*DATA EXTRACT*
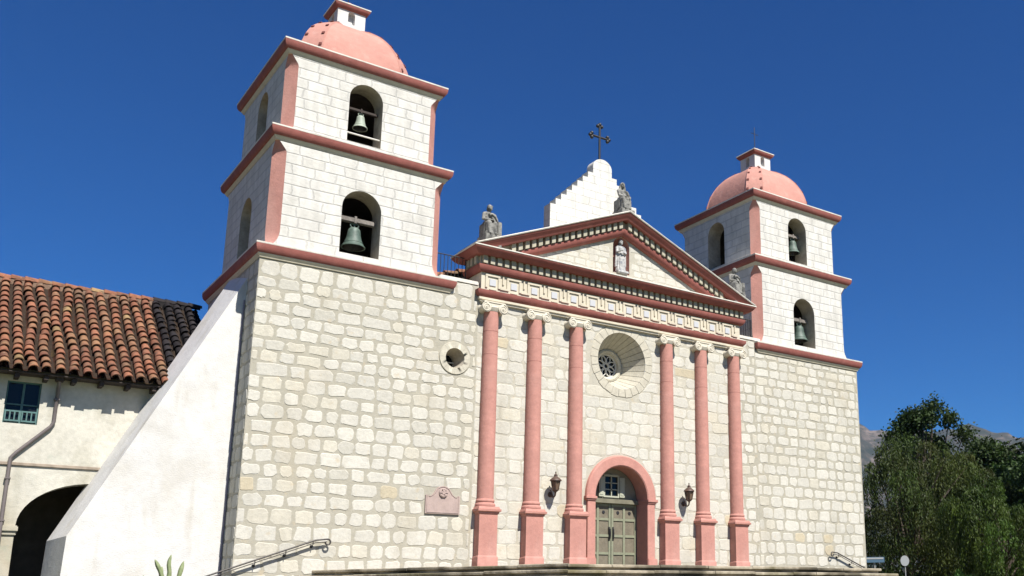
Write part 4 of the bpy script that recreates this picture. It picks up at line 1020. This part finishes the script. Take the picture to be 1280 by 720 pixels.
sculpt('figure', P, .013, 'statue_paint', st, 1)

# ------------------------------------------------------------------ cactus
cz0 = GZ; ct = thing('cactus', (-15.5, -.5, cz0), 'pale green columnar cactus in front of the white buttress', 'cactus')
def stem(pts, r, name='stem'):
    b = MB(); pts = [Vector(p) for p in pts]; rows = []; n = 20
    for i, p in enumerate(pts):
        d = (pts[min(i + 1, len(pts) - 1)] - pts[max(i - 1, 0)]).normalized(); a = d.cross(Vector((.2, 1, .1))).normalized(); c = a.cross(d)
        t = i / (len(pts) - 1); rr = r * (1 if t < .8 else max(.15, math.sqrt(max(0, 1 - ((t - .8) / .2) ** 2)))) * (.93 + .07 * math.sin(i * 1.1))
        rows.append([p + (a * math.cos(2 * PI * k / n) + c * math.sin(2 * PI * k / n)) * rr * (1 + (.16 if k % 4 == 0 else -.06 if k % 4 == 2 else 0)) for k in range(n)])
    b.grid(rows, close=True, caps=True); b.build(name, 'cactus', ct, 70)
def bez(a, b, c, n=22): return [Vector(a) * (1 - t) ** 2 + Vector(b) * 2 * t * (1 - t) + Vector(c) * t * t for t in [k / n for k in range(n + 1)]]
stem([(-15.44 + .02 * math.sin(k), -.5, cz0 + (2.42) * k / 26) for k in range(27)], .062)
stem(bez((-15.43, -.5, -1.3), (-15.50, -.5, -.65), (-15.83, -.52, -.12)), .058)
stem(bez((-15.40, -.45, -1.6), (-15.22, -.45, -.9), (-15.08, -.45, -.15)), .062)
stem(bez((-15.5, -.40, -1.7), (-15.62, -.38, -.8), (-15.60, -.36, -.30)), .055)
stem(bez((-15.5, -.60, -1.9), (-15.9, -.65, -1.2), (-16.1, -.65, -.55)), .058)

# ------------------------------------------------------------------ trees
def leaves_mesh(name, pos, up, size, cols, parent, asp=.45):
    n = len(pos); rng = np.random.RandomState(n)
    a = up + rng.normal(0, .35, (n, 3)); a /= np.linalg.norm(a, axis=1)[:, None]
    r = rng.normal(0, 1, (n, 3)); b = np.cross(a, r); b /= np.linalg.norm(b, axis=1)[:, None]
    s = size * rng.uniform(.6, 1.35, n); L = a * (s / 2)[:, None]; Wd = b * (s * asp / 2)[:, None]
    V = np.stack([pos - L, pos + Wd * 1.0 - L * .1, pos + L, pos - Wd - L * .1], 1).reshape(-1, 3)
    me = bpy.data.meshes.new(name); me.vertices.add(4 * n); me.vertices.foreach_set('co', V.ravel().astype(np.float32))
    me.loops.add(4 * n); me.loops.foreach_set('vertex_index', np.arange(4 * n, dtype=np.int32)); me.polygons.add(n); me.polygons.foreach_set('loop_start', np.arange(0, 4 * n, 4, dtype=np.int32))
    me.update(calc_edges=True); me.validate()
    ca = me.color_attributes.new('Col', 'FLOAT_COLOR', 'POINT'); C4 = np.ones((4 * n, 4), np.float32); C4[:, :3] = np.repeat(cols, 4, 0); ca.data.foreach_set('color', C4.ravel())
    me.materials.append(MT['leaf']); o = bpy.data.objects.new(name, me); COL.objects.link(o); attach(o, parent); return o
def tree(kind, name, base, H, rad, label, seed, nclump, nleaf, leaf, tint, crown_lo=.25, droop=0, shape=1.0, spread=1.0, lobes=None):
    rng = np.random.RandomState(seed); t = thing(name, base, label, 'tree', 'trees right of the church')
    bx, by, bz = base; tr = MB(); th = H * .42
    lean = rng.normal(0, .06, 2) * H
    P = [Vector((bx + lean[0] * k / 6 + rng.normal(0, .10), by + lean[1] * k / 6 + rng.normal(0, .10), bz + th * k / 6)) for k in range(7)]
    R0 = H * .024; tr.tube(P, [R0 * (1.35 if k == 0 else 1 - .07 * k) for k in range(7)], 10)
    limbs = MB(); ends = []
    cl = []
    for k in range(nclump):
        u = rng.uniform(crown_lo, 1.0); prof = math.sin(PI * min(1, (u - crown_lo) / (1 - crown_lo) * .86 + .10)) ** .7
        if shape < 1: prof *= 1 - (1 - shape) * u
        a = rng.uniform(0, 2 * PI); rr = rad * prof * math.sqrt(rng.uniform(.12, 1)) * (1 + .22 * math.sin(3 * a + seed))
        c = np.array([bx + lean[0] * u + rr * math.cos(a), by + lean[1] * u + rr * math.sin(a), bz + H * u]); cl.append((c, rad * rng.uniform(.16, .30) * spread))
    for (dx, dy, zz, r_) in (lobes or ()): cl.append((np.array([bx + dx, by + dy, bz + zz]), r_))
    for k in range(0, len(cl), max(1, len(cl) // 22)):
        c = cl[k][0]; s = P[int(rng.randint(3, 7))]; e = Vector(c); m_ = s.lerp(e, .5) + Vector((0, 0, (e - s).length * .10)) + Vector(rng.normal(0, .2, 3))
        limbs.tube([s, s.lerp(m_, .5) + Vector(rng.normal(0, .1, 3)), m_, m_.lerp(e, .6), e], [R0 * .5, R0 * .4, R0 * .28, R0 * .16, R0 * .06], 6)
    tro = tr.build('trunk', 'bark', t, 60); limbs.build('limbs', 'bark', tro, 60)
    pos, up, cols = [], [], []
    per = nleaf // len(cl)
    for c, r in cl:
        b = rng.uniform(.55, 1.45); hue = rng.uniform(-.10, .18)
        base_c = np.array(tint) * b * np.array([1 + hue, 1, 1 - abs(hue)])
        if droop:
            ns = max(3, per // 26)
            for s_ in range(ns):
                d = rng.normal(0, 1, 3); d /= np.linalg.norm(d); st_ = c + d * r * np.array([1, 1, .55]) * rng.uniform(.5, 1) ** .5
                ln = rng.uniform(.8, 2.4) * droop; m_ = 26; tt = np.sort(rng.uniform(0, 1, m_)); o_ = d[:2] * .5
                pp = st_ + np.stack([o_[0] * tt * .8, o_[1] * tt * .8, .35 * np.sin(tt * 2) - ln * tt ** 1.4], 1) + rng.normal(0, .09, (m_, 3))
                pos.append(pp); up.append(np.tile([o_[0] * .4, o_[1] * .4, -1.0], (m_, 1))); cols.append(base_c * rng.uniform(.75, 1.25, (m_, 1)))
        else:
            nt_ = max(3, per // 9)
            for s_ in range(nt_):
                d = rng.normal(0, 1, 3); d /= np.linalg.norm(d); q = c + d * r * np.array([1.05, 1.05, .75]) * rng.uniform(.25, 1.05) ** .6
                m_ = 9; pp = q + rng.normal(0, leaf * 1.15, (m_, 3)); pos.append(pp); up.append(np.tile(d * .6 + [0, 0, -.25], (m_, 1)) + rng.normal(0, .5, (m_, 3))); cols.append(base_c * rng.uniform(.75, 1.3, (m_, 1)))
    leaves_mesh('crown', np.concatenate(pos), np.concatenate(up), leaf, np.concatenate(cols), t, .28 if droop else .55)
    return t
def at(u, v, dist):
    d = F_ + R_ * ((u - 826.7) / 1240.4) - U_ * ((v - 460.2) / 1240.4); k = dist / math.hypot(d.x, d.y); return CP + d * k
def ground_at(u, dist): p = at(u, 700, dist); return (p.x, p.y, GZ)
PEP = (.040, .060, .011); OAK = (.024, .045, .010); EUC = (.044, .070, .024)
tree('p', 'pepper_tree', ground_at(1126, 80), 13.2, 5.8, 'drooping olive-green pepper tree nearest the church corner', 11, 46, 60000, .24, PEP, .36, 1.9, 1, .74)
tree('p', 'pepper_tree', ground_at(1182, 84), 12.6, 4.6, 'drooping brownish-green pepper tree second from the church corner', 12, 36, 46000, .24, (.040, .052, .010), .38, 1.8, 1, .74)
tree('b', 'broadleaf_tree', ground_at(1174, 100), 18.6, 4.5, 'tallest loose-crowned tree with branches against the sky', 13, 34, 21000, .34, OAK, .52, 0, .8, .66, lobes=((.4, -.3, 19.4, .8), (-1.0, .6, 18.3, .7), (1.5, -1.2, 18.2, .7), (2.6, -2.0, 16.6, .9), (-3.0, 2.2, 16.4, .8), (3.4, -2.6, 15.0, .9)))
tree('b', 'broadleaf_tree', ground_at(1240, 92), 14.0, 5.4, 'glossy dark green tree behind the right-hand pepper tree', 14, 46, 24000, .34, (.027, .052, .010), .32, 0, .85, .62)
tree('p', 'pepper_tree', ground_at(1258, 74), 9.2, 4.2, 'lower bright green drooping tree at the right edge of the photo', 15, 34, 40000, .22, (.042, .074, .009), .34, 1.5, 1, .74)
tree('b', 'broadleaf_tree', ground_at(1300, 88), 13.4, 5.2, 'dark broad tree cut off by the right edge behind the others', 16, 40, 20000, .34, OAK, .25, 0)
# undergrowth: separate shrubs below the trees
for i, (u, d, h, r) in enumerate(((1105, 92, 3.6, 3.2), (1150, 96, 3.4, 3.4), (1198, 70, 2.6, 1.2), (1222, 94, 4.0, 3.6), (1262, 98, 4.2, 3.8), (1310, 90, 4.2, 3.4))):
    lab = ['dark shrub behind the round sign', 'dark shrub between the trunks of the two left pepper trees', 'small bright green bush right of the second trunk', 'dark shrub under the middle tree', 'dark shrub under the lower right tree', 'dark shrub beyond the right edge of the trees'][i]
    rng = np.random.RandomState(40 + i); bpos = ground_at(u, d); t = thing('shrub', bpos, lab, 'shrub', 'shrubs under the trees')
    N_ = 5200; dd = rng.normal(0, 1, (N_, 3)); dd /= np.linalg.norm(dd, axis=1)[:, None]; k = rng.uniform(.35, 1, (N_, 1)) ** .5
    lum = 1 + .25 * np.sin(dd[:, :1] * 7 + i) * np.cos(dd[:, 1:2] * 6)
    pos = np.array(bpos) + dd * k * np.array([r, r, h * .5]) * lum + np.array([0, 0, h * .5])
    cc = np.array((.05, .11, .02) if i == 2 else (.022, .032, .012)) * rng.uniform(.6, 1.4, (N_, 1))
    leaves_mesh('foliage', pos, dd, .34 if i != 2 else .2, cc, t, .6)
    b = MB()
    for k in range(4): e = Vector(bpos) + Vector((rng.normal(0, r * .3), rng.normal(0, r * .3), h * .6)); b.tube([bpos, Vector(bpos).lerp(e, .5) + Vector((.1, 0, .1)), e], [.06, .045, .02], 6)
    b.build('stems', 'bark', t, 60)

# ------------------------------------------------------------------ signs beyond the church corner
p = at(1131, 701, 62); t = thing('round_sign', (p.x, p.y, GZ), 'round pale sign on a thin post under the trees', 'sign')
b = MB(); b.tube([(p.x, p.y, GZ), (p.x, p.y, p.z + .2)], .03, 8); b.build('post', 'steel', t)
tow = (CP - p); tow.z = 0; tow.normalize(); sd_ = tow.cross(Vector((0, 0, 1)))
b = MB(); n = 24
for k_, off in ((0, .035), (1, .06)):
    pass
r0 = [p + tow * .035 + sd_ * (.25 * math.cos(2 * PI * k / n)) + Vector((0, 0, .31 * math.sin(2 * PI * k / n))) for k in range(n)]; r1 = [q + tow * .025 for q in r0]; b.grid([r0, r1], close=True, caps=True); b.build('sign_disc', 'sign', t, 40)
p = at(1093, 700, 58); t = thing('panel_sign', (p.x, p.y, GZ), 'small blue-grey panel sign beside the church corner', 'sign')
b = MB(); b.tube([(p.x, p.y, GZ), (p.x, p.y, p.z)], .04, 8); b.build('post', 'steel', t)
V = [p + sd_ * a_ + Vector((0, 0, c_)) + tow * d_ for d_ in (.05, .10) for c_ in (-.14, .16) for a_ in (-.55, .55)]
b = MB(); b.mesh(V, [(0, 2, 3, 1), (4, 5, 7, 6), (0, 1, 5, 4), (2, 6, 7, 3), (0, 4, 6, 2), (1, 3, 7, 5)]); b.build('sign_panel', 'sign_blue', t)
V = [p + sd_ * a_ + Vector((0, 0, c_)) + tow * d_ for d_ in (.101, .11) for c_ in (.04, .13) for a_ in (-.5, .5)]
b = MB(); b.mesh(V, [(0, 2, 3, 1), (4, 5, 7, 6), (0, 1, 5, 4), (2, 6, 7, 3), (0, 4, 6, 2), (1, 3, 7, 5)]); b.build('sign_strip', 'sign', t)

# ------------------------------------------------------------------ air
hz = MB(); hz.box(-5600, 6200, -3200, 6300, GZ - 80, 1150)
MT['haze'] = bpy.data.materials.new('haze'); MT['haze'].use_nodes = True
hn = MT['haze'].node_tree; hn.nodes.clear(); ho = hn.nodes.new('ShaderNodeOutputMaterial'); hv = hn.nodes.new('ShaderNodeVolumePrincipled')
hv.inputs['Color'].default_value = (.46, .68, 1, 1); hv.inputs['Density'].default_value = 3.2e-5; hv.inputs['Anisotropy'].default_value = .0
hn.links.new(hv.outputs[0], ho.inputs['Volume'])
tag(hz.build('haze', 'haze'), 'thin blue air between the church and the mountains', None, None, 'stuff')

*WHAT THE EXERCISE ASKS*
From the first line above through the line containing "sculpt('figure', P, .013, 'statue_paint', st, 1)", copy everything exactly, without the pictures.

*SOLUTION TO THIS TASK*
Write part 4 of the bpy script that recreates this picture. It picks up at line 1020. This part finishes the script. Take the picture to be 1280 by 720 pixels.
sculpt('figure', P, .013, 'statue_paint', st, 1)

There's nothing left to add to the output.